EXERCISE TASK
Please set down exactly the lines of the listing below from the line containing "obj('strap', bm, M['leather'], bag)" through the line containing "obj('zip', bm, M['brass'], bag)", both lines included, leaving out all other lines.

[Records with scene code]

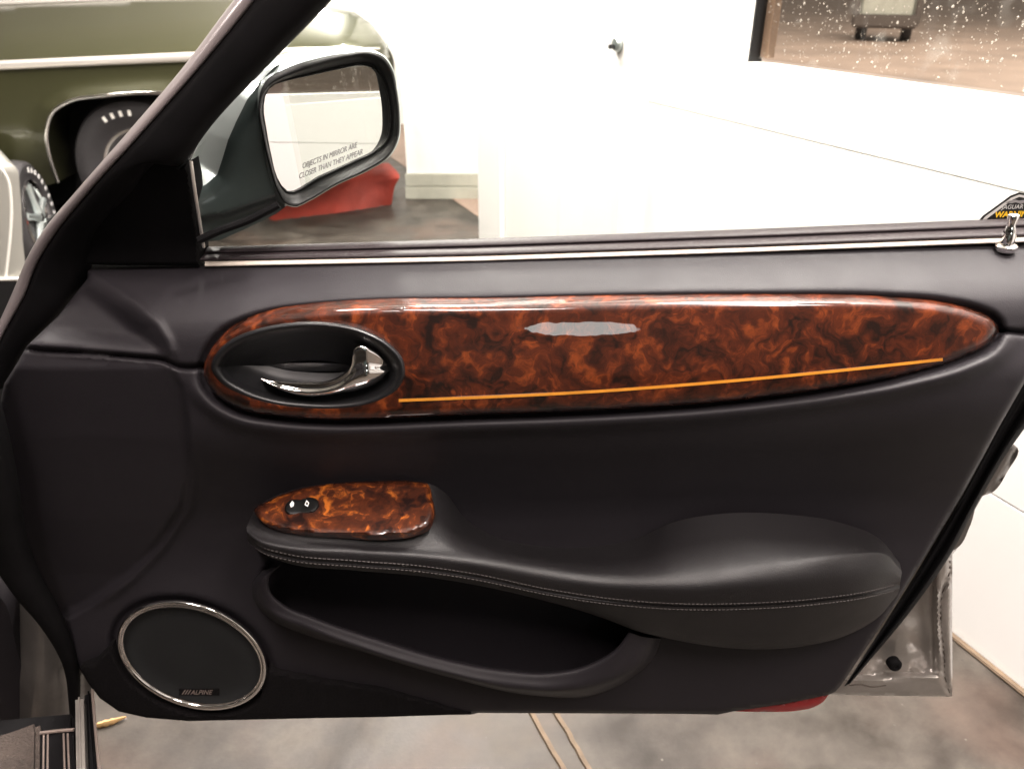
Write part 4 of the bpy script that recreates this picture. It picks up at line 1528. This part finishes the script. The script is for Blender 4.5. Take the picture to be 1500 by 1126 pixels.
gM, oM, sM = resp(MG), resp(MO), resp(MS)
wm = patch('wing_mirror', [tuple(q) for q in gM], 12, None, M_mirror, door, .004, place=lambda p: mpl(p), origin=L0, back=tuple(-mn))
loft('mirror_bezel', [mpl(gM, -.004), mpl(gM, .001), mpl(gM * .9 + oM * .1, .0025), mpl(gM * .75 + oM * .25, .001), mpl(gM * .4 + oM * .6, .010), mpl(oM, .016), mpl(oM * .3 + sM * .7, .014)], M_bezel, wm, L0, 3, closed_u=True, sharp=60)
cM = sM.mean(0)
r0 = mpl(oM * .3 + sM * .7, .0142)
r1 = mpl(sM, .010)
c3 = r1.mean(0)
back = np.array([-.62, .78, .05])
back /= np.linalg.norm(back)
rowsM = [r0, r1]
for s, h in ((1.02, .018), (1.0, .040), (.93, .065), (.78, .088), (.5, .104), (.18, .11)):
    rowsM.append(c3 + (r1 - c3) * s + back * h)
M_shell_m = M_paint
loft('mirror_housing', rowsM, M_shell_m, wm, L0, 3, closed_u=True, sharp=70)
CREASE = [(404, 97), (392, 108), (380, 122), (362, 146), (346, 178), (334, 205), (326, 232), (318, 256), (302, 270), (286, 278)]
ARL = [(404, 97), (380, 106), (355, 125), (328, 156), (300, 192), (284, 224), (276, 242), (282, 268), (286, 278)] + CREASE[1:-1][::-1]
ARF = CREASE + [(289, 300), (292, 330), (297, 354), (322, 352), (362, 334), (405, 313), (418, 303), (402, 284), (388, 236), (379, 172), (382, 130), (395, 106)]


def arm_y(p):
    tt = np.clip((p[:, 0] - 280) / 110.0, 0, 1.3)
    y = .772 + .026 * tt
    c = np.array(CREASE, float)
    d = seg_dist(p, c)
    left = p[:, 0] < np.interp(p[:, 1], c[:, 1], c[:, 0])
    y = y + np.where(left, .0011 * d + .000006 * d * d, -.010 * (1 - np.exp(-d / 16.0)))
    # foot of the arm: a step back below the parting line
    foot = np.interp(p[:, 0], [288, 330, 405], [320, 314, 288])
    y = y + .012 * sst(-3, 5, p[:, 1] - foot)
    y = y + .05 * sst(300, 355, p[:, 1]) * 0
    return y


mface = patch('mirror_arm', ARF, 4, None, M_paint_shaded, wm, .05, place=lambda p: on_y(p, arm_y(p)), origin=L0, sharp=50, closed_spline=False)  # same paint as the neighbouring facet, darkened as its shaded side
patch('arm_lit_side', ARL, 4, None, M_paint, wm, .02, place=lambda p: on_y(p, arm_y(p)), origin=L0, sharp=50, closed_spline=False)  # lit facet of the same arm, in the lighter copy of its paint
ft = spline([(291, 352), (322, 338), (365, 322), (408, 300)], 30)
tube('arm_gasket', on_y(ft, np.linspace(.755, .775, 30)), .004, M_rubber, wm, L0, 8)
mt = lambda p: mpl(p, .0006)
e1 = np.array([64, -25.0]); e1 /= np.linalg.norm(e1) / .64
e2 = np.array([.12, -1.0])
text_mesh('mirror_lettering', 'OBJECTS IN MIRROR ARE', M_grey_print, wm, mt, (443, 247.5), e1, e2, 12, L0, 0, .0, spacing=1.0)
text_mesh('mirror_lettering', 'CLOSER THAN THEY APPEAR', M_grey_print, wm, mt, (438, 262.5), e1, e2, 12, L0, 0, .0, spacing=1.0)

==

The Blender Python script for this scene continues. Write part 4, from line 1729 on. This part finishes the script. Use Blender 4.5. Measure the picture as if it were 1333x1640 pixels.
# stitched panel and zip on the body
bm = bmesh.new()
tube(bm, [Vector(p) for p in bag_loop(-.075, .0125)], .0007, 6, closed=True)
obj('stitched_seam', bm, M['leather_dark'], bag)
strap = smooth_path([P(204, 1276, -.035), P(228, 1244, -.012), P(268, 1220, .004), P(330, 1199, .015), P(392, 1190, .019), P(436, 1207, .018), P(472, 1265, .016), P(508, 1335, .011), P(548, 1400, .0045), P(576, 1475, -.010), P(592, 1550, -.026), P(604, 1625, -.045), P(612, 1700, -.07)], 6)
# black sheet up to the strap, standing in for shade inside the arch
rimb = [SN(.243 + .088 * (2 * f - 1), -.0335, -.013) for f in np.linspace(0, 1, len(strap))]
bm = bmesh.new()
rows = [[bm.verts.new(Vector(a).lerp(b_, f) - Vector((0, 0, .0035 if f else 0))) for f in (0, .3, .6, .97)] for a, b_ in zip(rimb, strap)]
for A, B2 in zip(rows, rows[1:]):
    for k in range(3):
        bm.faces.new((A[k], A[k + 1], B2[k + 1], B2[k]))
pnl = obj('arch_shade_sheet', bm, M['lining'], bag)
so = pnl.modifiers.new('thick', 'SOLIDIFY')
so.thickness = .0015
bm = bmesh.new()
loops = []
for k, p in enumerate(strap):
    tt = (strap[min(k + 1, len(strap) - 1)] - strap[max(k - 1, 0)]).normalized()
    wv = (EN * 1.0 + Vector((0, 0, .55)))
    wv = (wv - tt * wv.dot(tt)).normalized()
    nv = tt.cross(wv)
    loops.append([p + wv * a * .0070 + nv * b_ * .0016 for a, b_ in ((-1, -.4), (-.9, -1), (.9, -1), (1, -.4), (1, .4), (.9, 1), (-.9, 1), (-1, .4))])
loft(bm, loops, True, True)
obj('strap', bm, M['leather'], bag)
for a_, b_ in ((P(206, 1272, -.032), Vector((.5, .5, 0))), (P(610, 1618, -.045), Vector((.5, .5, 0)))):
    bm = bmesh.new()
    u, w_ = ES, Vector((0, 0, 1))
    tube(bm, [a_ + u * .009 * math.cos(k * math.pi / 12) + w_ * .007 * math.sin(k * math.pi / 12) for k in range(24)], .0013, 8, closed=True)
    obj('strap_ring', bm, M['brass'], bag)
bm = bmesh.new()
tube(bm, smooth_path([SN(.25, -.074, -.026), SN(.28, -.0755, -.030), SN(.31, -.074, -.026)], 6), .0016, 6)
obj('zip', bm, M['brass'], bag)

WRITTEN ANSWER
obj('strap', bm, M['leather'], bag)
for a_, b_ in ((P(206, 1272, -.032), Vector((.5, .5, 0))), (P(610, 1618, -.045), Vector((.5, .5, 0)))):
    bm = bmesh.new()
    u, w_ = ES, Vector((0, 0, 1))
    tube(bm, [a_ + u * .009 * math.cos(k * math.pi / 12) + w_ * .007 * math.sin(k * math.pi / 12) for k in range(24)], .0013, 8, closed=True)
    obj('strap_ring', bm, M['brass'], bag)
bm = bmesh.new()
tube(bm, smooth_path([SN(.25, -.074, -.026), SN(.28, -.0755, -.030), SN(.31, -.074, -.026)], 6), .0016, 6)
obj('zip', bm, M['brass'], bag)